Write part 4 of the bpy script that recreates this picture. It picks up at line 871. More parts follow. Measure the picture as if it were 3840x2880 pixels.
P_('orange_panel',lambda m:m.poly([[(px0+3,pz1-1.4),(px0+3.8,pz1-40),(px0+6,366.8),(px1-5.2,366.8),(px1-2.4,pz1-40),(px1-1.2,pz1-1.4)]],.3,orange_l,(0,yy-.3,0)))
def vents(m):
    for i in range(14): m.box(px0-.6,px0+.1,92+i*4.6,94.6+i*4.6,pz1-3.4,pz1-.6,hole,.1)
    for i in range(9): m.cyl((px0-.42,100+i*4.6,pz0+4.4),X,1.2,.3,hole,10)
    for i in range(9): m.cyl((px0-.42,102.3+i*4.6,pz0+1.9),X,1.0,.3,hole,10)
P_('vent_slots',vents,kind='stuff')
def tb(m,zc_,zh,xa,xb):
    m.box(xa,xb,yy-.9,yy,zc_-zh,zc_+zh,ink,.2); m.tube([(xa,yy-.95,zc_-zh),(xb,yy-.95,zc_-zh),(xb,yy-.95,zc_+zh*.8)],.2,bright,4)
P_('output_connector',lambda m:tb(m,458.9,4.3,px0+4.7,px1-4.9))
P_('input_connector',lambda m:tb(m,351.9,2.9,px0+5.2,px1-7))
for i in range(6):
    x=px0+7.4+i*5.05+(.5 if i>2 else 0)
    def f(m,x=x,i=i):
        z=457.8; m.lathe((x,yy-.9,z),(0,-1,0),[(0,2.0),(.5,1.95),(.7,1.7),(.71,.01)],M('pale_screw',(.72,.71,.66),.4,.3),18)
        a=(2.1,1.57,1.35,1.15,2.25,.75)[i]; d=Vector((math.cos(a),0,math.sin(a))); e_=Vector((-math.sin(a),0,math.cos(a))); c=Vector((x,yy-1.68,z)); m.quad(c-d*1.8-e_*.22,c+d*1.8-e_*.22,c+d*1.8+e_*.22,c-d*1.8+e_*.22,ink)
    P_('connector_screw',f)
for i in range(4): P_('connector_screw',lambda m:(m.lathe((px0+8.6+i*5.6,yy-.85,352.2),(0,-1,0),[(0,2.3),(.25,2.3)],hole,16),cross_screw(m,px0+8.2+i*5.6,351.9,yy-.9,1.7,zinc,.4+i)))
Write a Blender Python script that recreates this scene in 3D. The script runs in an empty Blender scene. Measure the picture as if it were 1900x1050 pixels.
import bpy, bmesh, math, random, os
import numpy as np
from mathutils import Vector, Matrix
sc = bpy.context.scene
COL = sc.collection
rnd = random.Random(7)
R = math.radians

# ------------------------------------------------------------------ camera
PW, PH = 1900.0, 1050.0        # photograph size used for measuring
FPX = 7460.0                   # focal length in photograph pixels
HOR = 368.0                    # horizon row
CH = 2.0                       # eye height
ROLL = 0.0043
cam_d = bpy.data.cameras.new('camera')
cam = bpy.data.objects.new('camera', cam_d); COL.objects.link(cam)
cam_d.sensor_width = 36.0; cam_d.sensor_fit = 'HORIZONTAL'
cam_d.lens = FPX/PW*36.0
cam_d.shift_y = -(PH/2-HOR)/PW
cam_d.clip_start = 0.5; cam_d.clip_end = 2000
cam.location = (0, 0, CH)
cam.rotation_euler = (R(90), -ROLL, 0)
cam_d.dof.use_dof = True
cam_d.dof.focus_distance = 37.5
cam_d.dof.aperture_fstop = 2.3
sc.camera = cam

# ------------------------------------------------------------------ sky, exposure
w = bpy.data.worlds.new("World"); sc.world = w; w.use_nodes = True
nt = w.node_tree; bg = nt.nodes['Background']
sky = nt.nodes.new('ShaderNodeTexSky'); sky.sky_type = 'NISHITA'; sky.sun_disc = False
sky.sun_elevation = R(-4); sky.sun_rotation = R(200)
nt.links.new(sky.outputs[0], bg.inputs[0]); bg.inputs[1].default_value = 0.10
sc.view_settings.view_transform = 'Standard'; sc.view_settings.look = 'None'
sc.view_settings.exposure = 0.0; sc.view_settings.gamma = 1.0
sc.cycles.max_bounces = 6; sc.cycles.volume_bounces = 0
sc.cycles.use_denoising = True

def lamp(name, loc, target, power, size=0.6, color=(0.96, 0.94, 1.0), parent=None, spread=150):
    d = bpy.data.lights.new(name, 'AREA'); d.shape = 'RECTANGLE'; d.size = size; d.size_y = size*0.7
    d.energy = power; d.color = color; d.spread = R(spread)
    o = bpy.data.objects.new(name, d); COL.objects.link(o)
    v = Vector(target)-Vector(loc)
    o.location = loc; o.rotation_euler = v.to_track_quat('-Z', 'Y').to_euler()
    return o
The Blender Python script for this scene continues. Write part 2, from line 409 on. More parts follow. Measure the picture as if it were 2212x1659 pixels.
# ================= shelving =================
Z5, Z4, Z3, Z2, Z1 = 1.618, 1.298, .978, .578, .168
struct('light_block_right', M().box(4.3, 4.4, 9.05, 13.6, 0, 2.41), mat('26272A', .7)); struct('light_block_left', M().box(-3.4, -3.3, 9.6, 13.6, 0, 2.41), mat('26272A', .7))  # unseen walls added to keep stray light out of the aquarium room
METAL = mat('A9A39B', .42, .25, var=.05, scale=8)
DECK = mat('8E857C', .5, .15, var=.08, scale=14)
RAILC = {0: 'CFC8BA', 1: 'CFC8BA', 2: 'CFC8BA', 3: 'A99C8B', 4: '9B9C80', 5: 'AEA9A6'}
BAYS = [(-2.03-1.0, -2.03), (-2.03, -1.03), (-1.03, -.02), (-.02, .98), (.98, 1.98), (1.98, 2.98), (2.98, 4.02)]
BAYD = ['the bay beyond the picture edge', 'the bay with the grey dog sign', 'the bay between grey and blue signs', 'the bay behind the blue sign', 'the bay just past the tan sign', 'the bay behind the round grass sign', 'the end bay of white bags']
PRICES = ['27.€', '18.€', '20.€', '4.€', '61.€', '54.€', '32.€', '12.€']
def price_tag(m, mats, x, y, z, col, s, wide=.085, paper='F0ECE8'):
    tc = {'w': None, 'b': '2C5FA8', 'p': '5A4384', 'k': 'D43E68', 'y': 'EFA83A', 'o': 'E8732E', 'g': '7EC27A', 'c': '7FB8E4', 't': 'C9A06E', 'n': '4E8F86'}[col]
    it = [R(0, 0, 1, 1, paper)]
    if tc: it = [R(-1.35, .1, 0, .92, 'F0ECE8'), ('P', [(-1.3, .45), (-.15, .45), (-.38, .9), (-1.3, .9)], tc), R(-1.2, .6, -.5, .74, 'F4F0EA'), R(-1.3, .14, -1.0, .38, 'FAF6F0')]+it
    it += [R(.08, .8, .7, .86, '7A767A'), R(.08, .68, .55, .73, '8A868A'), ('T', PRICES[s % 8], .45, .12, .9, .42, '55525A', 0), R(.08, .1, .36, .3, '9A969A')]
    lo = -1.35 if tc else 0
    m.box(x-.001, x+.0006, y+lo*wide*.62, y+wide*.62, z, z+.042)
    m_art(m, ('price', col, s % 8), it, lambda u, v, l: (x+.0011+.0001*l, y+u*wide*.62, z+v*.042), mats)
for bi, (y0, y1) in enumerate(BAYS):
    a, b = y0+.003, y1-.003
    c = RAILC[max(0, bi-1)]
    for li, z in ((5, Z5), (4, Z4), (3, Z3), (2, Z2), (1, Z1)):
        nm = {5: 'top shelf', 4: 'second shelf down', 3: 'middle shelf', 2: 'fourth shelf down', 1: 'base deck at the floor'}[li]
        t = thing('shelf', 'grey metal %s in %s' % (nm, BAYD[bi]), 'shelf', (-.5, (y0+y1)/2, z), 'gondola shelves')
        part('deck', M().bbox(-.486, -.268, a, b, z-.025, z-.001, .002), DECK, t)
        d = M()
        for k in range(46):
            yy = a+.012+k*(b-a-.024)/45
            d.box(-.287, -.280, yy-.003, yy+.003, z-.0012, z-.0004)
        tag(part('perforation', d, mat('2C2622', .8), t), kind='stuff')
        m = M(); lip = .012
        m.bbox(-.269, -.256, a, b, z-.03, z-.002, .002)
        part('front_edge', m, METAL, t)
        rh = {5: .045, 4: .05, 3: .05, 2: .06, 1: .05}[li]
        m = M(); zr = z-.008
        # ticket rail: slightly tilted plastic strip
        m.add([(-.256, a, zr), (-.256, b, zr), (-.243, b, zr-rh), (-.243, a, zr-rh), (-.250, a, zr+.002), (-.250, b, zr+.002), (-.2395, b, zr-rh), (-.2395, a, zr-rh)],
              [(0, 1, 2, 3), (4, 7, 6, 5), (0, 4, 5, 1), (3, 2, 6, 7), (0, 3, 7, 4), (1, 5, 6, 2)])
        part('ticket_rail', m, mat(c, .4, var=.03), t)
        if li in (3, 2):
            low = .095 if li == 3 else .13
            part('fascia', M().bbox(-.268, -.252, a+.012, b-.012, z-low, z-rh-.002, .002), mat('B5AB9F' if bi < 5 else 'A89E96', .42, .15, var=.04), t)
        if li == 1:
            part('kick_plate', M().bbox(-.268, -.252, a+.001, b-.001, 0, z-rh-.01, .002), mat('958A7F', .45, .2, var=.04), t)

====

What to produce:
Extract, word for word, the line containing "Write a Blender", the line containing "sc.camera = cam", and every line between them.

Exercise result:
Write a Blender Python script that recreates this scene in 3D. The script runs in an empty Blender scene. Measure the picture as if it were 1900x1050 pixels.
import bpy, bmesh, math, random, os
import numpy as np
from mathutils import Vector, Matrix
sc = bpy.context.scene
COL = sc.collection
rnd = random.Random(7)
R = math.radians

# ------------------------------------------------------------------ camera
PW, PH = 1900.0, 1050.0        # photograph size used for measuring
FPX = 7460.0                   # focal length in photograph pixels
HOR = 368.0                    # horizon row
CH = 2.0                       # eye height
ROLL = 0.0043
cam_d = bpy.data.cameras.new('camera')
cam = bpy.data.objects.new('camera', cam_d); COL.objects.link(cam)
cam_d.sensor_width = 36.0; cam_d.sensor_fit = 'HORIZONTAL'
cam_d.lens = FPX/PW*36.0
cam_d.shift_y = -(PH/2-HOR)/PW
cam_d.clip_start = 0.5; cam_d.clip_end = 2000
cam.location = (0, 0, CH)
cam.rotation_euler = (R(90), -ROLL, 0)
cam_d.dof.use_dof = True
cam_d.dof.focus_distance = 37.5
cam_d.dof.aperture_fstop = 2.3
sc.camera = cam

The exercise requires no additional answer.